United States of Strange. Part 3: A Trip to the Feast

6 08 2009

‘Are you gonna be here for the Feast?’

‘Have you heard about the Feast?’

‘Only one week til the Feast…’

This is all I have heard from the New Bedfordites since arriving at the start of June.

The Feast of the Blessed Sacrament has been running 95 years and purports to be — among other things — the largest Portuguese feast in the world, and to hold a record for the most wine consumed per square foot, anywhere in the world.

No one seems to know exactly what it celebrates; a festival of Madeiran culture seems to be the popular answer.

But if this is Madeiran culture, I can only advise you stay the hell away from that particular island.

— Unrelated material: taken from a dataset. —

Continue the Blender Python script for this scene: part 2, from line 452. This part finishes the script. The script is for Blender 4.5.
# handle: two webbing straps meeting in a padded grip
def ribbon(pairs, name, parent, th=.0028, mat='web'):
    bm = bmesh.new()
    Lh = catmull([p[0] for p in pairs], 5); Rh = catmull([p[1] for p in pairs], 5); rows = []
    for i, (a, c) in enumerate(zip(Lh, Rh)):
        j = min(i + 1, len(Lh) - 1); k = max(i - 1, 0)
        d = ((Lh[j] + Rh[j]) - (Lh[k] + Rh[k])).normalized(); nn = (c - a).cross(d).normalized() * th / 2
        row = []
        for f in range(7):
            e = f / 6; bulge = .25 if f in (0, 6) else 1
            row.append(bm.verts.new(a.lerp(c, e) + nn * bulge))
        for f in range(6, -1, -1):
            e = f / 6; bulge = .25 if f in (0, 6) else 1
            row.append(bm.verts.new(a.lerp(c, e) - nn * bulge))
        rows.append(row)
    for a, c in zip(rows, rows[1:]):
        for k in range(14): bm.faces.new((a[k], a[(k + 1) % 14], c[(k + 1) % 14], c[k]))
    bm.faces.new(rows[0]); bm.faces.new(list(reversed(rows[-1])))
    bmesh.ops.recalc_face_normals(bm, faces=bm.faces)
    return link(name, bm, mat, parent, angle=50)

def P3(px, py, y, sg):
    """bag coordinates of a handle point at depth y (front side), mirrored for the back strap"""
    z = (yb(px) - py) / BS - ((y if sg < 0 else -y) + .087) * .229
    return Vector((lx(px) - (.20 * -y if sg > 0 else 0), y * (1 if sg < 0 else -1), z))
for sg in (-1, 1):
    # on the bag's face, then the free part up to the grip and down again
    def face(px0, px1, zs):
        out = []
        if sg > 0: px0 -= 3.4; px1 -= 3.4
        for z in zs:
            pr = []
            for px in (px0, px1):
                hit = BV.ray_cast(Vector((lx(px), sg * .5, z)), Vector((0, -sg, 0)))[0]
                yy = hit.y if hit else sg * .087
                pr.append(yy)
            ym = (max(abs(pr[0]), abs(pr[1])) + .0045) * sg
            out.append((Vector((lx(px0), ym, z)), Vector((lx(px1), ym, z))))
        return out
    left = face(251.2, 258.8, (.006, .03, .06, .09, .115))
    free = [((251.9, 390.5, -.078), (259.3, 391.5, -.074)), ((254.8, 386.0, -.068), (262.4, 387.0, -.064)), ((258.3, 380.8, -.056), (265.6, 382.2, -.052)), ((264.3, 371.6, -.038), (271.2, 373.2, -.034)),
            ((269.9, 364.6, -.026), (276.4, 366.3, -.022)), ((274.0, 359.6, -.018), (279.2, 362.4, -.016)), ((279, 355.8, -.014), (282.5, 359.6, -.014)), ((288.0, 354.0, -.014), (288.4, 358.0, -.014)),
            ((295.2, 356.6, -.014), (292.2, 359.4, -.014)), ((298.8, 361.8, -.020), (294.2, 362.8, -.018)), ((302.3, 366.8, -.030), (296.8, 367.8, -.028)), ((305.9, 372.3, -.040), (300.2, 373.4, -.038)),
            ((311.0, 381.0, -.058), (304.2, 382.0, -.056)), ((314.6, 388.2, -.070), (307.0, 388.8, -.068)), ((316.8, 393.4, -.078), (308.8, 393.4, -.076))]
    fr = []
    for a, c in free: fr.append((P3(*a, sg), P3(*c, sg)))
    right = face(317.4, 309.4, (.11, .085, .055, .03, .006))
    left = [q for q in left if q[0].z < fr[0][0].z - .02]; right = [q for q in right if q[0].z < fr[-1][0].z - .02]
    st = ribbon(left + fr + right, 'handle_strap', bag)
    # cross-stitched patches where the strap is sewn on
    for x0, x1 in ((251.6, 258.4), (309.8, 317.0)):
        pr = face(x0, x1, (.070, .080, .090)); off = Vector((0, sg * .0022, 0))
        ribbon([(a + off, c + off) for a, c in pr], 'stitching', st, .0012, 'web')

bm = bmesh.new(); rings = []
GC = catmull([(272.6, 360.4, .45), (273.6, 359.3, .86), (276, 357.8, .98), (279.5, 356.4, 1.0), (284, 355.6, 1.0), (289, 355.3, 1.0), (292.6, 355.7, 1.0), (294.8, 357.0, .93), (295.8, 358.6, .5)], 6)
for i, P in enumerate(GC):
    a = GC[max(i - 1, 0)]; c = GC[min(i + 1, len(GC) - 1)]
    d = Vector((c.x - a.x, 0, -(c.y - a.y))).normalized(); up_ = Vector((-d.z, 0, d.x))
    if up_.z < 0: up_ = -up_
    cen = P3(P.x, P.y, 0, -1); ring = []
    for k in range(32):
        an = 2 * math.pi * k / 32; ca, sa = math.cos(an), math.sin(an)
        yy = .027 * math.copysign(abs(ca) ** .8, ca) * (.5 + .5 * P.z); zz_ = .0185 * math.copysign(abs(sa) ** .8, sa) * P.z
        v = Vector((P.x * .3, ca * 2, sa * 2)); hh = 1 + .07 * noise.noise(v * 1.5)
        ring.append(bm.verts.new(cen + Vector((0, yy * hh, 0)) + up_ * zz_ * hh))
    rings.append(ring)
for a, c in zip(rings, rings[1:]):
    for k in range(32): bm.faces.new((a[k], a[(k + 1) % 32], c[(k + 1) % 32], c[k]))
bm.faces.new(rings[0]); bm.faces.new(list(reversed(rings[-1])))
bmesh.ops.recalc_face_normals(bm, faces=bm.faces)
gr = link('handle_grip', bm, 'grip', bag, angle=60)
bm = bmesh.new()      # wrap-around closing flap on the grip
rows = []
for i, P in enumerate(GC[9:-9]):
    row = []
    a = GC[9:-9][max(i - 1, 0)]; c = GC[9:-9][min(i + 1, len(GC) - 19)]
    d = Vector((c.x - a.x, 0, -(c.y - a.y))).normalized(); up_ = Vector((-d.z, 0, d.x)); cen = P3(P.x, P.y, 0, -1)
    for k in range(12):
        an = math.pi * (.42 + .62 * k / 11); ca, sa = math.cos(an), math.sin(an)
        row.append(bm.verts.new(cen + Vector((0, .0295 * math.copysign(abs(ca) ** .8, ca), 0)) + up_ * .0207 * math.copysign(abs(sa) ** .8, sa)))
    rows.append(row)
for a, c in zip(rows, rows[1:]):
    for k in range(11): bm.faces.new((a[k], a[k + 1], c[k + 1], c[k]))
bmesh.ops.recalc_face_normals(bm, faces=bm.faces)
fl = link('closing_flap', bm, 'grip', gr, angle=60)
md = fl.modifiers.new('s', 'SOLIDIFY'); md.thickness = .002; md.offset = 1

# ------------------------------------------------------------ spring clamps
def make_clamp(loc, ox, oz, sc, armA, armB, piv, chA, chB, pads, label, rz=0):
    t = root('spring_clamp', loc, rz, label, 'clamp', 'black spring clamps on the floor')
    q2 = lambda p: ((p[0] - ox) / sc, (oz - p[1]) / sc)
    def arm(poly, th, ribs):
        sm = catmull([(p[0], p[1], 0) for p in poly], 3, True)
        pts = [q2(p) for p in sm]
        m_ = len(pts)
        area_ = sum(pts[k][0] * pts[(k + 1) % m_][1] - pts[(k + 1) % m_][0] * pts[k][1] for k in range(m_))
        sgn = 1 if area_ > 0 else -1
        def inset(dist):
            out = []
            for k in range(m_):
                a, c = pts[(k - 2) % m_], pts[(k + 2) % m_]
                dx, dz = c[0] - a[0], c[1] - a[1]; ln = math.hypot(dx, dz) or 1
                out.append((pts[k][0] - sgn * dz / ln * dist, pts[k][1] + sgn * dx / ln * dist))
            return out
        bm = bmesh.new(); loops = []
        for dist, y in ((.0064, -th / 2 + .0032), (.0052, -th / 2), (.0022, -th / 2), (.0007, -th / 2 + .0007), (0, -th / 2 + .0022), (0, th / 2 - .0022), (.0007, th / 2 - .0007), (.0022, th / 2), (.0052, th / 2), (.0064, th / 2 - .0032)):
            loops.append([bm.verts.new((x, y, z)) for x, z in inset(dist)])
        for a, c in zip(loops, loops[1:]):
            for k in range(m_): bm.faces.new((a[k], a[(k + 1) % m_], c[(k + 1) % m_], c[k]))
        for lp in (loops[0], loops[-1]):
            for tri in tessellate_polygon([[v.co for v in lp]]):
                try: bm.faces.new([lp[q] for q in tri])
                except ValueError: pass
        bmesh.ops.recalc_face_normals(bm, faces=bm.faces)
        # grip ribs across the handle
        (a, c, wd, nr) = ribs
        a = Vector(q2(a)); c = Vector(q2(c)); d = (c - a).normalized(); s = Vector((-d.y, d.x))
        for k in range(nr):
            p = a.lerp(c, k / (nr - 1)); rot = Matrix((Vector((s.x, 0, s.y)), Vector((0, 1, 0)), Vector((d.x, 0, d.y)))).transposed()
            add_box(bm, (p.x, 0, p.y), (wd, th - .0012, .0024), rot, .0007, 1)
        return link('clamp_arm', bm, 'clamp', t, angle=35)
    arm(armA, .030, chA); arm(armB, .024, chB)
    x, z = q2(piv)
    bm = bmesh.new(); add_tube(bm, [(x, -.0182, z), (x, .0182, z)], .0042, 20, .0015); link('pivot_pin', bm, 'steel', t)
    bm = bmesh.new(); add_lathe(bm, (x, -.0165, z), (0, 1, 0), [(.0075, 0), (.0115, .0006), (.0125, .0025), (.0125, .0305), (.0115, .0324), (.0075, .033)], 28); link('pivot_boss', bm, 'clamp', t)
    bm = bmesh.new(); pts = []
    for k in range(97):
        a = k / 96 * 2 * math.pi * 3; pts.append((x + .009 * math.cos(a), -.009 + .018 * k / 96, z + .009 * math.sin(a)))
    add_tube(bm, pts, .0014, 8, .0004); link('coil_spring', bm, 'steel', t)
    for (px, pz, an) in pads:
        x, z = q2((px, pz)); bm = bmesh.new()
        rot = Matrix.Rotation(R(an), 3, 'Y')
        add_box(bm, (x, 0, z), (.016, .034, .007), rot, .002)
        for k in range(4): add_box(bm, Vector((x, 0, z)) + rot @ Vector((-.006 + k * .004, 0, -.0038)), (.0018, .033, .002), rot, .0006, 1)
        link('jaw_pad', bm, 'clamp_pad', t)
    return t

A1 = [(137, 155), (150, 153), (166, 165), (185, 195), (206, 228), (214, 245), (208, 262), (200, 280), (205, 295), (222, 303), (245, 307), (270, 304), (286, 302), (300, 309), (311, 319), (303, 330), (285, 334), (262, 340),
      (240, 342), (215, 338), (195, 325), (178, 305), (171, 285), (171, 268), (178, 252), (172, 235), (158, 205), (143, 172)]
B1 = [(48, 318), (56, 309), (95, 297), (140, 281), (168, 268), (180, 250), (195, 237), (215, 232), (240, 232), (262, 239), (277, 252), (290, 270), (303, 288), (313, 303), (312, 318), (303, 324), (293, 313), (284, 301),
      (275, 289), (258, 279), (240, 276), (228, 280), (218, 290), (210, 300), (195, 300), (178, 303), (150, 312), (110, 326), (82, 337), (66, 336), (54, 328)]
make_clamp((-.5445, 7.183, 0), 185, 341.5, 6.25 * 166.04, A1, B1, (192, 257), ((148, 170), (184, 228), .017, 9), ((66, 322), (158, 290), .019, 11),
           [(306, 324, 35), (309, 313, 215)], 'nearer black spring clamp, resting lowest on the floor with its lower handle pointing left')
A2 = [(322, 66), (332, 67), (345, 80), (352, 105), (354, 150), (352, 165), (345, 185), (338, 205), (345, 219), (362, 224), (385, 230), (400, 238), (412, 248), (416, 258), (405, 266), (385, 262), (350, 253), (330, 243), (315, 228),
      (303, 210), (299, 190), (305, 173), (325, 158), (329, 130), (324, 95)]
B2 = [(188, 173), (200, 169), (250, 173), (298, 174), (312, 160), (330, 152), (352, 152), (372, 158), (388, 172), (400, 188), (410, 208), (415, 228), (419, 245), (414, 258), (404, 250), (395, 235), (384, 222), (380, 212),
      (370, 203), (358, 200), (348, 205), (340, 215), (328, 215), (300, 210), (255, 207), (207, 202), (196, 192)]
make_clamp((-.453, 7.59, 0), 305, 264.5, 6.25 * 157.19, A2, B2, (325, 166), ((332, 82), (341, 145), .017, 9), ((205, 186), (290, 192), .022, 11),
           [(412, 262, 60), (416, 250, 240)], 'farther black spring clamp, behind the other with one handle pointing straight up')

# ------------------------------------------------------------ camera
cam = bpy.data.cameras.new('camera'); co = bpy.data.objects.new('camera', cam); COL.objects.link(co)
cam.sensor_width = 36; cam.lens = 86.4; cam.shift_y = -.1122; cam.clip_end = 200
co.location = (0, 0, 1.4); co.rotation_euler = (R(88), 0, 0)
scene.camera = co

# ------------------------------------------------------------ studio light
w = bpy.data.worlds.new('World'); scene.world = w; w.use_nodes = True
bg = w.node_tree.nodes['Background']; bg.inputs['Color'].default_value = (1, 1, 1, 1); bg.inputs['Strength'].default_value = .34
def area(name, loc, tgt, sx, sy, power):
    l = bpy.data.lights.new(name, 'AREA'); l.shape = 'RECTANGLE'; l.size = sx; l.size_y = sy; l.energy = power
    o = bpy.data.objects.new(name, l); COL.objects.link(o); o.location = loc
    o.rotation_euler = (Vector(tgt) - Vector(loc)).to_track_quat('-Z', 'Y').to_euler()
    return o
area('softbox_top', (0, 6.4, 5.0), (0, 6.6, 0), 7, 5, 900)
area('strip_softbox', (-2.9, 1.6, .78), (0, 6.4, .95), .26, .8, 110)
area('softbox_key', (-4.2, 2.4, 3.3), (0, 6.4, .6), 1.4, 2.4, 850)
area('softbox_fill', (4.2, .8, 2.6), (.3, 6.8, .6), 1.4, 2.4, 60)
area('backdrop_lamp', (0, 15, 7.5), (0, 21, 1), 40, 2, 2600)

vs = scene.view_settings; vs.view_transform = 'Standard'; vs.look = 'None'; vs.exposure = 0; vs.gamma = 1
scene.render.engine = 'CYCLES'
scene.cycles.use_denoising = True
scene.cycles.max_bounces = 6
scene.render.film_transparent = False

Cardoza looks for a fire pit to sear his meat

Cardoza looks for a fire pit to sear his meat

Despite the vaguely religious title, the Feast involves thousands of people crowding into the Feast Grounds (a park which remains empty 361 days a year), and getting absolutely hammered on cheap wine and beef.

But that sounds right up Ben’s alley, I hear you say.

Yeh, kind of, but this one was a bit of a letdown after hearing the hype for the past three months.

and you wonder why kids are scared of clowns?

and you wonder why kids are scared of clowns?

I guess it’s fun for locals to catch up with their mates if they can push through the crowd, but one night of having my feet stepped on and overproof Madeiran wine sloshed all over me was enough. It goes on for four days…

There are also fights all weekend, grabbing girls’ asses is considered fair game by the throngs of teenagers and they don’t serve wine in bottles anymore after someone was killed a few years back.

Classy, right? I call: Hoax.





New Bedford Field Trip: a journey to the untamed north (end).

22 06 2009
portugal day on the ave

portugal day on the ave

Now, I haven’t spoken about my new home yet.

I’m still getting to that. But what you do need to know is that New Bedford is home to an astounding number of  folk who identify themselves as Portuguese, Azorean and Cape Verdean –  chiefly  as a result of the region’s past as a major whaling port.

What this means for me, is indecipherable accents, amazing restaurants, a welcome sense of multiculturalism and a bunch of extra holidays.

Enter, Portugal Day.

droppin' it like it's hot

droppin' it like it's hot

June 10 marks the date of Luis De Camoes’ death – the man who penned Portugal’s national poem, then lost an eye, was shipwrecked and went on to save said poem by swimming with one arm while keeping the other (poem-holding) arm above water.

Kind of beats Australia Day, right?

What Portugal Day in New Bedford means is a big ol’ street party. Acushnet Ave at the north end of town is blocked off, streetside stalls hawk Madeiran wine and plastic cups of beer.

The smoky tang of barbecued sardines hangs thick in the air. Portuguese is spoken everywhere. And everyone has a good time.

We checked it out first on Saturday night where the streets were thronged with middle-class teenage gangsters, their hair in cornrows, looking mean and telling each other that, ‘Yo dawg, this is, in fact, whack’.

Unfortunately for them, these spotty Tupac-wannabes weren’t old enough to drink, but we were, so we enjoyed the Massachusetts rarity of a few streetside beers before calling it a night.

Caitlin and Mitch munching churros

Caitlin and Mitch munching churros

getting up to get down

getting up to get down

Now street festivals are really designed to be enjoyed in the sun. So after our traditional Sunday breakfast of cucumber bloody marys, we hit The Ave again.

Grilled sardines hot off the bbq, cold cups of summer ale, fresh rolls filled with charred chorizo, hot sugary churros. That’s what I call a lunch.

guy was AMAZING

guy was AMAZING

There was all manner of entertainment too.

Some bloke was going nuts bashing out tribal beats on an assortment of upturned tubs. Kids in traditional costumes showed their dance moves.

We even found an amazing cathedral with a church-run ‘roulette’ table out front. God smiled on me and I won.

A good day.

one man who looks like he has just been born and another who was at the wrong national day??

one man who looks like he has just been born and another who was at the wrong national day??